■ Do this:
Repeat the listing below in full, exactly as it stands.

-- START --

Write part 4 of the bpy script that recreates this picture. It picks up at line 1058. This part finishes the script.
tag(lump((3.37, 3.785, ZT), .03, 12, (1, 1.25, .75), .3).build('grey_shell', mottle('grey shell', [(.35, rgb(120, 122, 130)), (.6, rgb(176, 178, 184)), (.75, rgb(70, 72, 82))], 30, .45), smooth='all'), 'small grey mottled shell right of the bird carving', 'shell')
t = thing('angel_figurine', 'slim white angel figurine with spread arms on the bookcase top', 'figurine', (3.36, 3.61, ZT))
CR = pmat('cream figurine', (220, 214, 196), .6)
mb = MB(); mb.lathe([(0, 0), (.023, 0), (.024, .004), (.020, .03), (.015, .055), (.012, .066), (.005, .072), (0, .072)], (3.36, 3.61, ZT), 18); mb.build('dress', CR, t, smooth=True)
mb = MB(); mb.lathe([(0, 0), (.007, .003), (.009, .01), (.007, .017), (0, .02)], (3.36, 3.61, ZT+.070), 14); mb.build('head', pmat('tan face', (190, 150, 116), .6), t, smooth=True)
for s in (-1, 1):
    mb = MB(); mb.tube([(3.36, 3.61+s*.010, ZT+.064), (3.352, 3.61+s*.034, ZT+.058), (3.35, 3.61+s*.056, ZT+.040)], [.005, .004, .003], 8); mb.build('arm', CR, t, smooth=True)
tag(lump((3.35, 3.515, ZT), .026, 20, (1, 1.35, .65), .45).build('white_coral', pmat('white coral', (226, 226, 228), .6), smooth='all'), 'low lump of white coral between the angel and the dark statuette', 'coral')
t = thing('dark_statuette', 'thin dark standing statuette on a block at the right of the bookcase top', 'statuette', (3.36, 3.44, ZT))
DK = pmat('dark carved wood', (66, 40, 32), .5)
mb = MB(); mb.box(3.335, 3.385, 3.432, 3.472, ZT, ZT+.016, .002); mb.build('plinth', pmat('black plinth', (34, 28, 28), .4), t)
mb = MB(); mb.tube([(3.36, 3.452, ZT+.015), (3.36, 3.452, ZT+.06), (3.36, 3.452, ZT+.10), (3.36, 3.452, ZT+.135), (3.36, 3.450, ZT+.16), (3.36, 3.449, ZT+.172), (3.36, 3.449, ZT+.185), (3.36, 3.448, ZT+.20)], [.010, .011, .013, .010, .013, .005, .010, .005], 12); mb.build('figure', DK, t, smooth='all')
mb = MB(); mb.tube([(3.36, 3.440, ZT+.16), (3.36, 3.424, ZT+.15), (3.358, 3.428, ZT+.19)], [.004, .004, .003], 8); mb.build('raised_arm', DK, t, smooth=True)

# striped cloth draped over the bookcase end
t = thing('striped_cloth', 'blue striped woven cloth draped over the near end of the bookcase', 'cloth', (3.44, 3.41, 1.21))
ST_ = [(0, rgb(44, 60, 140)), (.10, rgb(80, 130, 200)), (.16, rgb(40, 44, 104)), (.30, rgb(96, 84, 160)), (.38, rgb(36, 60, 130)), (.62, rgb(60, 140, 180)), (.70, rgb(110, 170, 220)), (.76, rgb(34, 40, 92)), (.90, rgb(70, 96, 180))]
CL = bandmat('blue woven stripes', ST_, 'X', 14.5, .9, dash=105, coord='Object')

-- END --

■ Response to this task:
Write part 4 of the bpy script that recreates this picture. It picks up at line 1058. This part finishes the script.
tag(lump((3.37, 3.785, ZT), .03, 12, (1, 1.25, .75), .3).build('grey_shell', mottle('grey shell', [(.35, rgb(120, 122, 130)), (.6, rgb(176, 178, 184)), (.75, rgb(70, 72, 82))], 30, .45), smooth='all'), 'small grey mottled shell right of the bird carving', 'shell')
t = thing('angel_figurine', 'slim white angel figurine with spread arms on the bookcase top', 'figurine', (3.36, 3.61, ZT))
CR = pmat('cream figurine', (220, 214, 196), .6)
mb = MB(); mb.lathe([(0, 0), (.023, 0), (.024, .004), (.020, .03), (.015, .055), (.012, .066), (.005, .072), (0, .072)], (3.36, 3.61, ZT), 18); mb.build('dress', CR, t, smooth=True)
mb = MB(); mb.lathe([(0, 0), (.007, .003), (.009, .01), (.007, .017), (0, .02)], (3.36, 3.61, ZT+.070), 14); mb.build('head', pmat('tan face', (190, 150, 116), .6), t, smooth=True)
for s in (-1, 1):
    mb = MB(); mb.tube([(3.36, 3.61+s*.010, ZT+.064), (3.352, 3.61+s*.034, ZT+.058), (3.35, 3.61+s*.056, ZT+.040)], [.005, .004, .003], 8); mb.build('arm', CR, t, smooth=True)
tag(lump((3.35, 3.515, ZT), .026, 20, (1, 1.35, .65), .45).build('white_coral', pmat('white coral', (226, 226, 228), .6), smooth='all'), 'low lump of white coral between the angel and the dark statuette', 'coral')
t = thing('dark_statuette', 'thin dark standing statuette on a block at the right of the bookcase top', 'statuette', (3.36, 3.44, ZT))
DK = pmat('dark carved wood', (66, 40, 32), .5)
mb = MB(); mb.box(3.335, 3.385, 3.432, 3.472, ZT, ZT+.016, .002); mb.build('plinth', pmat('black plinth', (34, 28, 28), .4), t)
mb = MB(); mb.tube([(3.36, 3.452, ZT+.015), (3.36, 3.452, ZT+.06), (3.36, 3.452, ZT+.10), (3.36, 3.452, ZT+.135), (3.36, 3.450, ZT+.16), (3.36, 3.449, ZT+.172), (3.36, 3.449, ZT+.185), (3.36, 3.448, ZT+.20)], [.010, .011, .013, .010, .013, .005, .010, .005], 12); mb.build('figure', DK, t, smooth='all')
mb = MB(); mb.tube([(3.36, 3.440, ZT+.16), (3.36, 3.424, ZT+.15), (3.358, 3.428, ZT+.19)], [.004, .004, .003], 8); mb.build('raised_arm', DK, t, smooth=True)

# striped cloth draped over the bookcase end
t = thing('striped_cloth', 'blue striped woven cloth draped over the near end of the bookcase', 'cloth', (3.44, 3.41, 1.21))
ST_ = [(0, rgb(44, 60, 140)), (.10, rgb(80, 130, 200)), (.16, rgb(40, 44, 104)), (.30, rgb(96, 84, 160)), (.38, rgb(36, 60, 130)), (.62, rgb(60, 140, 180)), (.70, rgb(110, 170, 220)), (.76, rgb(34, 40, 92)), (.90, rgb(70, 96, 180))]
CL = bandmat('blue woven stripes', ST_, 'X', 14.5, .9, dash=105, coord='Object')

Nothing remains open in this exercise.